Rare earths are naturally-occurring minerals with unique magnetic properties that are used in many emerging energy technologies. The rare earths project is seeking early-stage technology alternatives that reduce or eliminate the dependence on rare earth materials by developing substitutes for electric vehicle motors and wind generators.

Technologies for low-cost production of advanced biofuels are limited by the small amount of available energy captured by photosynthesis and the inefficient processes used to convert plant matter to fuel. The Plants Engineered To Replace Oil (PETRO) project  aims to create plants that capture more energy from sunlight and convert that energy directly into fuels. ARPA-E seeks to fund technologies that boost the biochemical processes of energy capture and conversion to develop crops that deliver more energy per acre with less processing prior to the pump.

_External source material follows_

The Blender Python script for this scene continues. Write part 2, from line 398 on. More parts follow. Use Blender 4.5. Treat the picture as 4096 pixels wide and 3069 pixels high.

Advancements in thermal energy storage would improve performance for a variety of critical energy applications, since more than 90 percent of energy technologies involve the transport and conversion of thermal energy. ARPA-E is seeking thermal energy storage technologies for: 1) high temperature storage systems to deliver solar electricity more efficiently around the clock and allow nuclear and fossil baseload resources the flexibility to meet peak demand, 2) fuel produced from the sun’s heat, and 3) HVAC systems that use thermal storage to improve the driving range of electric vehicles by up to 40 percent.

The equivalent of 20 percent of electricity dollars is now lost to power outages and 30 percent of the grid’s hardware needs replacing. ARPA-E seeks to fund better control software and high-voltage hardware to reliably control the power grid for: 1) controls able to manage 10 times more sporadically available wind and solar electricity than currently on the grid, and 2) resilient power flow control hardware — the energy equivalent of an internet router — to enable more electricity to flow through the existing network of transmission lines.

ARPA-E’s portion of the Energy department’s Sunshot collaboration is the Solar ADEPT program — Agile Delivery of Electrical Power Technology — to better integrate advanced power electronics into solar panels and solar farms to more efficiently extract and deliver energy. In this project, ARPA-E aims to advance the areas of magnetics, semiconductor switches, and charge storage to reduce power conversion costs by up to 50 percent for utilities and 80 percent for homeowners.